* [WHAT TO WORK ON]
Retype exactly what runs from the first line of the data to the line with "COL.objects.link(o)", keeping both of those lines and skipping pictures.

* [GIVEN INFORMATION]
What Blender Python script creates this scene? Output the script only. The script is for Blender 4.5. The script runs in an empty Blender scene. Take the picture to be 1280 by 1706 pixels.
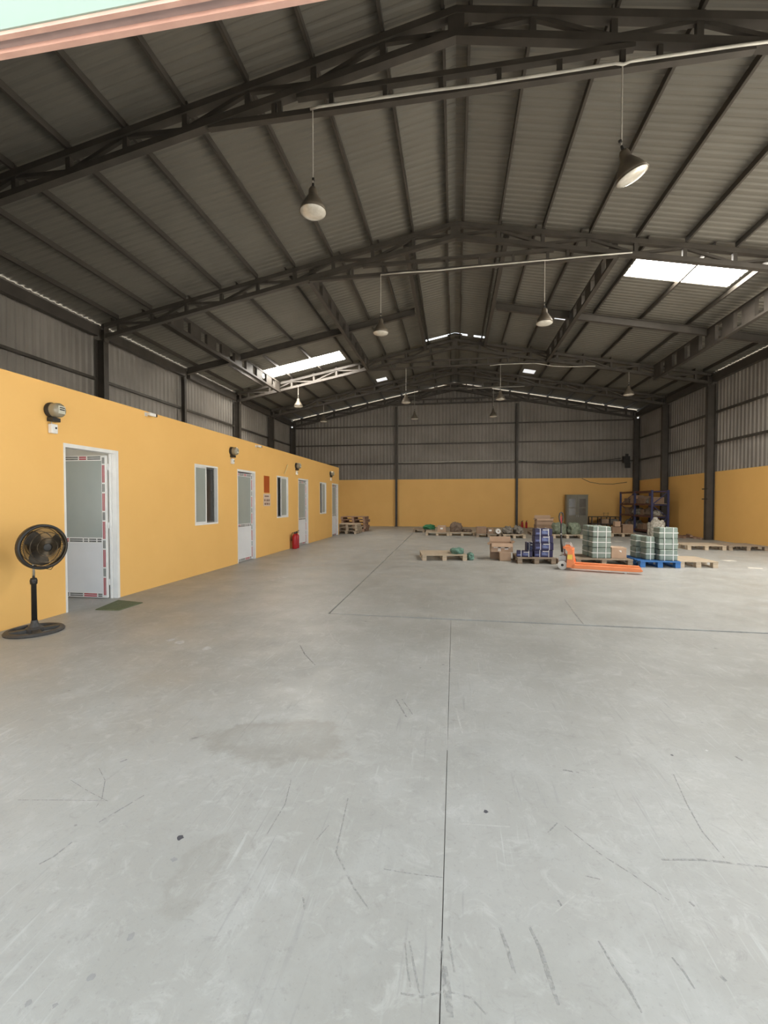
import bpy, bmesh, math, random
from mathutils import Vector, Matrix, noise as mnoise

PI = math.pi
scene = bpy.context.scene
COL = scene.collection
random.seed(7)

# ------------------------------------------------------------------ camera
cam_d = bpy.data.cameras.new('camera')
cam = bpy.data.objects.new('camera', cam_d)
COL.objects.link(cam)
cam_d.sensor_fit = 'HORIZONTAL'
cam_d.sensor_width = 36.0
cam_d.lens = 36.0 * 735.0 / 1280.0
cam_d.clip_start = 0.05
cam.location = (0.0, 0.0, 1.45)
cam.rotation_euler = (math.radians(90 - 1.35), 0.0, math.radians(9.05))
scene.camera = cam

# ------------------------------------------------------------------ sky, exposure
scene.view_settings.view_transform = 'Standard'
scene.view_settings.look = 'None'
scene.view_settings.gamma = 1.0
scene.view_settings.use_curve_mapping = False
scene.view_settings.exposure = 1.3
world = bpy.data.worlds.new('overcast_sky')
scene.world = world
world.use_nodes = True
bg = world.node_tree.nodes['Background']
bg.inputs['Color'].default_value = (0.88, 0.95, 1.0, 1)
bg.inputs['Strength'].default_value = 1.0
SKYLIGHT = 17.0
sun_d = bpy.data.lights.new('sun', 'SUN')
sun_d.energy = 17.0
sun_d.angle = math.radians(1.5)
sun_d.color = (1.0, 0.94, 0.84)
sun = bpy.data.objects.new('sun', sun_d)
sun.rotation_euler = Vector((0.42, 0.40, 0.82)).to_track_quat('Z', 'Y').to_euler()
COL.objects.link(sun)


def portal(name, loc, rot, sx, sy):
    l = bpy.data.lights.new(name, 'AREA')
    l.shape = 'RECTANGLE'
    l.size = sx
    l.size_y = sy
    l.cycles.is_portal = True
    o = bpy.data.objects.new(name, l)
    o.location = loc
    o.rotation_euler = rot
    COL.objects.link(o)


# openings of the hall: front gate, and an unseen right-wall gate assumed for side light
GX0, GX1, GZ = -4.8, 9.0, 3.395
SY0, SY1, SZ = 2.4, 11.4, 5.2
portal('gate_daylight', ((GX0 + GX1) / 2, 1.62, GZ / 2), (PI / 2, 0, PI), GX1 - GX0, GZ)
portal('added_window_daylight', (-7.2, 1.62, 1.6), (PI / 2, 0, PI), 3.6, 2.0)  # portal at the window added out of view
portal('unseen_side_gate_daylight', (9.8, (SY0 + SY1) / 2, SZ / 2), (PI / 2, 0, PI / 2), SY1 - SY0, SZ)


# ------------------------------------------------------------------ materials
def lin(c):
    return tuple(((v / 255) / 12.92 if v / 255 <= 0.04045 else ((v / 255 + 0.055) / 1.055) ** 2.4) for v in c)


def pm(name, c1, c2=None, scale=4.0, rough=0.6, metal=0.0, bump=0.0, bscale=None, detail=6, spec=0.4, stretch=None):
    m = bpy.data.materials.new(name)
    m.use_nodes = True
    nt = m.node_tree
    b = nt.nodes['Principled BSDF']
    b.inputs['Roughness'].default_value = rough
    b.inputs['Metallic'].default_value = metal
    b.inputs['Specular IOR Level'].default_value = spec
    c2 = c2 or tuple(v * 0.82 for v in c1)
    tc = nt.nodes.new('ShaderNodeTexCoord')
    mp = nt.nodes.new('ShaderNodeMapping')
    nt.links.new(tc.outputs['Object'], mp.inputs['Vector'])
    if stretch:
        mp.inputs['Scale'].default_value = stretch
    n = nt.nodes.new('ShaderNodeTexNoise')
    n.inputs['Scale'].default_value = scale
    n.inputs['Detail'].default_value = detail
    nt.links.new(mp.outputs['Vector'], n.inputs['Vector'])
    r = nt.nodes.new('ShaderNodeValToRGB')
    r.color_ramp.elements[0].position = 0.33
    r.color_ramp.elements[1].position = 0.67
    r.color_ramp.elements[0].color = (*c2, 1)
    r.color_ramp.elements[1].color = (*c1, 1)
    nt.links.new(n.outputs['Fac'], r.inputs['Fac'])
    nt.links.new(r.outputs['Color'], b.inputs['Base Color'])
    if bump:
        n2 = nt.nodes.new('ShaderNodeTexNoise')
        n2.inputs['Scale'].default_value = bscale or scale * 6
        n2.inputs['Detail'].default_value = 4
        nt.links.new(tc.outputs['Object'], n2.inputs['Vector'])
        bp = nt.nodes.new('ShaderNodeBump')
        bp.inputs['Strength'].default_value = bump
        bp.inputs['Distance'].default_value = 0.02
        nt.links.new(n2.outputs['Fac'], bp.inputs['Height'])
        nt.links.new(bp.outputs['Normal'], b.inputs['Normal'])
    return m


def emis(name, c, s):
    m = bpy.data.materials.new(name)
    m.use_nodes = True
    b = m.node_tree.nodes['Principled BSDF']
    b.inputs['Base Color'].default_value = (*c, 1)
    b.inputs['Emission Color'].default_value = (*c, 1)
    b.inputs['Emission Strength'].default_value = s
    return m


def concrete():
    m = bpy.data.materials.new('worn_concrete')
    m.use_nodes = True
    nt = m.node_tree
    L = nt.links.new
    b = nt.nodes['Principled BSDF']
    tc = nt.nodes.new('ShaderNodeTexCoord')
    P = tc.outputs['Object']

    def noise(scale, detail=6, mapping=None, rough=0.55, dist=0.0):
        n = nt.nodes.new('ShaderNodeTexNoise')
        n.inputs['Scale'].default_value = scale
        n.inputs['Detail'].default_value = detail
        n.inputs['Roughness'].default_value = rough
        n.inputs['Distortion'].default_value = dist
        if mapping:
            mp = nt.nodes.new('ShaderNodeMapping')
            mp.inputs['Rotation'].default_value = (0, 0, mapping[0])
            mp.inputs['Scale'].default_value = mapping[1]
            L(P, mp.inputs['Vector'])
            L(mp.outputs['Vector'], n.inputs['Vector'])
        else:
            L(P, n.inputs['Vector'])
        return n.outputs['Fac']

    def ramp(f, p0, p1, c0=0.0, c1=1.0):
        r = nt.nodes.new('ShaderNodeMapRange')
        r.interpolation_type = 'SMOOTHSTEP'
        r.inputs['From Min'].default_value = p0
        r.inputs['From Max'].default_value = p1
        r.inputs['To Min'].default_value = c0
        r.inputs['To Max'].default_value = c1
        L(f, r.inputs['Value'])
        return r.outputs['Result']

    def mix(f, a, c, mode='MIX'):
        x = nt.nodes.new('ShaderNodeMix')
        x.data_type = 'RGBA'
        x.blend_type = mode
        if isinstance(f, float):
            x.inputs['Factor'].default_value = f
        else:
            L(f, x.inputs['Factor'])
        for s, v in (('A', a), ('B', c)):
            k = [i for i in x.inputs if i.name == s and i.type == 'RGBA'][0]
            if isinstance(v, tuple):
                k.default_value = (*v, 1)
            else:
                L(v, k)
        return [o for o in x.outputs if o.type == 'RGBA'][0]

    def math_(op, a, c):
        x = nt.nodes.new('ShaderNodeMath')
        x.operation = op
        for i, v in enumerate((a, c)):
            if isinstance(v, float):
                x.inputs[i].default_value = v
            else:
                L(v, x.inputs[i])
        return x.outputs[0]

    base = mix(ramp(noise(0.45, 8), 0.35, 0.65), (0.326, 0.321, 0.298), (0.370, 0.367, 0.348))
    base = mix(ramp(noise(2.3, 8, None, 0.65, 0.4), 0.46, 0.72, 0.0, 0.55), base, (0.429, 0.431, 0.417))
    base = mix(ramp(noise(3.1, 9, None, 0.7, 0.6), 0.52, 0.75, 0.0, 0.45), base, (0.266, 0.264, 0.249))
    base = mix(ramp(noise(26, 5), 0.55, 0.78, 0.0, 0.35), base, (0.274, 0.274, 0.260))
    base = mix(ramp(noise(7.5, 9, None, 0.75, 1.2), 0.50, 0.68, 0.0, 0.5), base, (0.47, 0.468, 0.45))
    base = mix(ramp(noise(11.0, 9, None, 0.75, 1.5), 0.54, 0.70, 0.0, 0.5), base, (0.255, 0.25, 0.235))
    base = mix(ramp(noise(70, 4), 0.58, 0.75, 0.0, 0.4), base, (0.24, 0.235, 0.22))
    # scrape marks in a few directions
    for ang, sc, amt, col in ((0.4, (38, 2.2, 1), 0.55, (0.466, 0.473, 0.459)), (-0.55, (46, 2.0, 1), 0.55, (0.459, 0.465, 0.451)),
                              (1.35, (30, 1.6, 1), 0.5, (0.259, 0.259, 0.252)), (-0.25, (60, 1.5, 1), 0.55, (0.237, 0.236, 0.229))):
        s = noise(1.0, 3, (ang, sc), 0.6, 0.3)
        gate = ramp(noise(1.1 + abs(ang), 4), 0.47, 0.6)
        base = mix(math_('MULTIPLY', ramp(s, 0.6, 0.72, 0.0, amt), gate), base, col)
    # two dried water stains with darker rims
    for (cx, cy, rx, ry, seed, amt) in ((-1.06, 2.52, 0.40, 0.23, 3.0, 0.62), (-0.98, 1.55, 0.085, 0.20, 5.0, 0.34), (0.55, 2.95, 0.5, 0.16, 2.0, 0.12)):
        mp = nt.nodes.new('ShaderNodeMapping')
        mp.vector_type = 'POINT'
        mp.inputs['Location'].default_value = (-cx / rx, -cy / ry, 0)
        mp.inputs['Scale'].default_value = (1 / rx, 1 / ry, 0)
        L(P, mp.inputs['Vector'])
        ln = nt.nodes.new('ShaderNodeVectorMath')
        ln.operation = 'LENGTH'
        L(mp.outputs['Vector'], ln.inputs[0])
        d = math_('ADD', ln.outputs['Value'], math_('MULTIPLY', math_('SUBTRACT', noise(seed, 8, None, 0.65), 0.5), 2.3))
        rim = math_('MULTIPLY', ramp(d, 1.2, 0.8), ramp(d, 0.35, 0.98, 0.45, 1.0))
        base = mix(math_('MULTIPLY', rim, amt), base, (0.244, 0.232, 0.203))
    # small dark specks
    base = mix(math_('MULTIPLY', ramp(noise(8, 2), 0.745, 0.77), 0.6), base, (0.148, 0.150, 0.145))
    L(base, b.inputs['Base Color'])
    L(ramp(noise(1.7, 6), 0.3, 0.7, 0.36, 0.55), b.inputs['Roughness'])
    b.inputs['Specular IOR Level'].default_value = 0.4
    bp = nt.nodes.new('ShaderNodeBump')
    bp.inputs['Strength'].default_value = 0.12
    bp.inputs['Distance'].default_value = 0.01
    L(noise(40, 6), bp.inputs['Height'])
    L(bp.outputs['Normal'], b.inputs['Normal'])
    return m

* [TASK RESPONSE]
What Blender Python script creates this scene? Output the script only. The script is for Blender 4.5. The script runs in an empty Blender scene. Take the picture to be 1280 by 1706 pixels.
import bpy, bmesh, math, random
from mathutils import Vector, Matrix, noise as mnoise

PI = math.pi
scene = bpy.context.scene
COL = scene.collection
random.seed(7)

# ------------------------------------------------------------------ camera
cam_d = bpy.data.cameras.new('camera')
cam = bpy.data.objects.new('camera', cam_d)
COL.objects.link(cam)
cam_d.sensor_fit = 'HORIZONTAL'
cam_d.sensor_width = 36.0
cam_d.lens = 36.0 * 735.0 / 1280.0
cam_d.clip_start = 0.05
cam.location = (0.0, 0.0, 1.45)
cam.rotation_euler = (math.radians(90 - 1.35), 0.0, math.radians(9.05))
scene.camera = cam

# ------------------------------------------------------------------ sky, exposure
scene.view_settings.view_transform = 'Standard'
scene.view_settings.look = 'None'
scene.view_settings.gamma = 1.0
scene.view_settings.use_curve_mapping = False
scene.view_settings.exposure = 1.3
world = bpy.data.worlds.new('overcast_sky')
scene.world = world
world.use_nodes = True
bg = world.node_tree.nodes['Background']
bg.inputs['Color'].default_value = (0.88, 0.95, 1.0, 1)
bg.inputs['Strength'].default_value = 1.0
SKYLIGHT = 17.0
sun_d = bpy.data.lights.new('sun', 'SUN')
sun_d.energy = 17.0
sun_d.angle = math.radians(1.5)
sun_d.color = (1.0, 0.94, 0.84)
sun = bpy.data.objects.new('sun', sun_d)
sun.rotation_euler = Vector((0.42, 0.40, 0.82)).to_track_quat('Z', 'Y').to_euler()
COL.objects.link(sun)


def portal(name, loc, rot, sx, sy):
    l = bpy.data.lights.new(name, 'AREA')
    l.shape = 'RECTANGLE'
    l.size = sx
    l.size_y = sy
    l.cycles.is_portal = True
    o = bpy.data.objects.new(name, l)
    o.location = loc
    o.rotation_euler = rot
    COL.objects.link(o)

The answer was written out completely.